Please do find those papers! They may be describing a radical new chemistry that I'm not familiar with.
To be clear - methanol boils at 64C and ethanol boils at 78C. Are you suggesting that in standard distillation, there is still some non-trace methanol coming over at 78C? If I personally observed that in a laboratory setting, I'd quickly assume measurement error or external contamination.
It's not clear to me that simple distillation of a methanol/ethanol mixture can produce either pure ethanol or pure methanol at any point, just as it's impossible to distill ethanol and water to pure ethanol (absolute alcohol) if the water is above a small percentage of the mixture.
There is always some amount of vapor pressure, even below the boiling point of a substance. Otherwise, neither water nor alcohol would evaporate by themselves at room temperature! The temperature we call the "boiling point" is just the temperature at which the vapor pressure equals the ambient pressure.
This also matches what happens when distilling ethanol from water. You can't distill pure ethanol, but you csn distill ethanol-free water afterwards.
That's not what studies have shown. Methanol boils off in all phases of distillation, and remains in high concentration at least halfway through.
Right, normal commercial ethanol production is 95% EtOH, 5% H2O (the constant boiling mixture/azeotrope). That's good enough for most uses but not all. The only problem the average person would ever likely encounter from the residual H2O would be in the application of alcohol-based coatings such as shellac where it can cause whitish discoloration. Painters will occasionally use 99% EtOH which is substantially more expensive (removing that residual H2O requires an altogether different proxess).

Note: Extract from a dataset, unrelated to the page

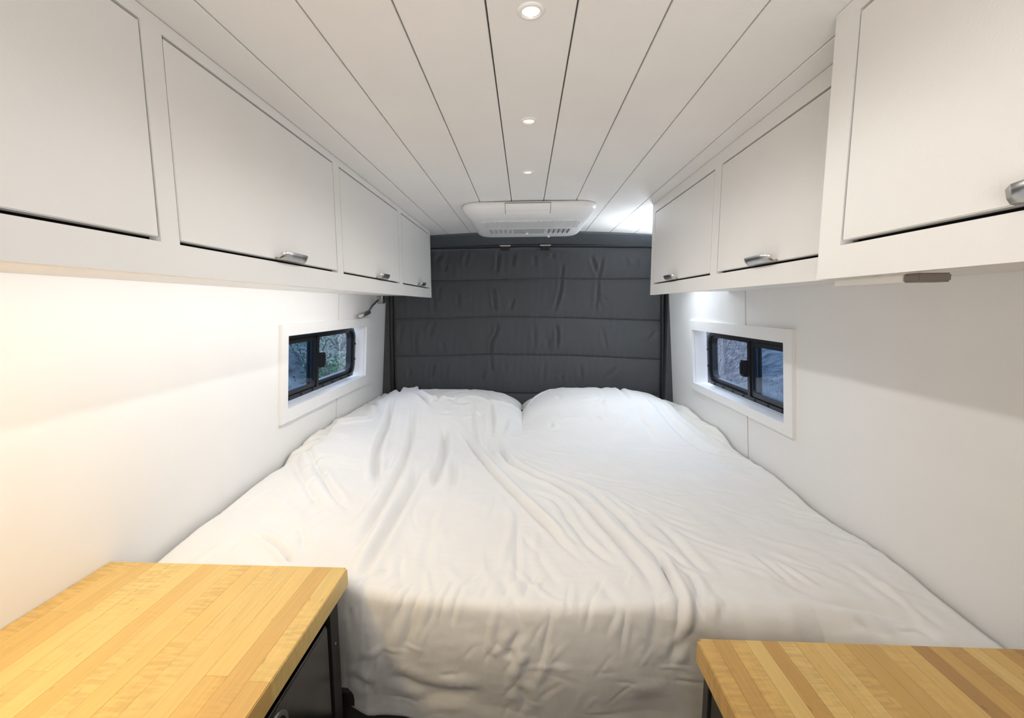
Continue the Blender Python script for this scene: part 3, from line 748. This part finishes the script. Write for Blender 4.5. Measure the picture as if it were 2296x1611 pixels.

From what I remember, the highest concentration of methanol is in the tails. That should tell you everything.
*EDIT* Found the paper
https://op.europa.eu/en/publication-detail/-/publication/0b9...
You can’t distill ethanol to higher than 95% because of the 95-5 ethanol-water azeotrope that boils at 78.2C, versus ethanol alone at 78.4C.
Methanol-water and methanol-ethanol don’t form an azeotrope so if properly done you can separate methanol via distillation.
Think of it this way: ethanol boils at 78.5. Water at 100. But when I’m distilling, the first stuff out of the still is coming out at like 80/20 ethanol to water, long before I’m near 100C. The later stuff still has some ethanol in it, even as I near 100C. (You can easily measure while distilling.)
So why would it be surprising that methanol behaved that way as well?
Temperature is just an average, the individual molecules can have a higher or lower temperature and can therefore evaporate already below boiling point.
It's probably pot still vs. reflux still. Chemists use fractionating columns to get better separation. Home distillers won't necessarily do so, so official advice has to assume they will not.
If you’re trying to get drunk cheaply, and without tasting liquor, you cannot beat the product and efficiency of a column still.
But I want my whiskey or apple brandy to have the characteristics of the mash I distill it from. A column still would reduce that.
So most home distilling is a pot still for sure.
It’s been a long time, but I thought there was a whole Raoult’s Law thing, about partial pressures in the vapor coming off the solution combining in proportion to each component’s molar fraction * its equilibrium vapor pressure (at that temperature, presumably). Or something.
Point being, if you’re starting with a bunch of volatiles in solution, there’d be quite a bit of smearing between fractions boiling off at any given temperature/pressure. And you’d be very unlikely to get clean fractions from a single distillation anywhere in that couple-dozen-degree range.
Probably mangled the description, but isn’t that why people do reflux columns?
If you are making brandy from clarified wine, it probably separates better than rotten grape mash.
It is still a continuum with some methanol molecules likely remaining even in the tails.
For all intents and purposes, the distiller's rule of thumb of throwing away the angels' share is still going to work because low methanol concentrations are never an issue —for the antidote for methanol is ethanol.
methanol and ethanol do not form an azeotrope with each other, they only (both, each) bind to water. that's why separation of methanol and ethanol by holding key temperatures works at all.
furthermore, the azeotrope effect only becomes relevant at concentrations beyond 90% alcohol. so when you're producing pure methanol and ethanol, then distillation won't cut it beyond 90+% as water+(m)ethanol then *at these high concentrations* boil and evaporate together. that's the grain of truth in your statement.
last not least going blind from methanol is _very_ real.
I don't think so https://en.wikipedia.org/wiki/Azeotrope_tables
But anyway, I don't think there's hazardous levels left after normal distillation+cutting, the reason for not buying booze from some guy behind a barn usually has more to do with lead contamination risks.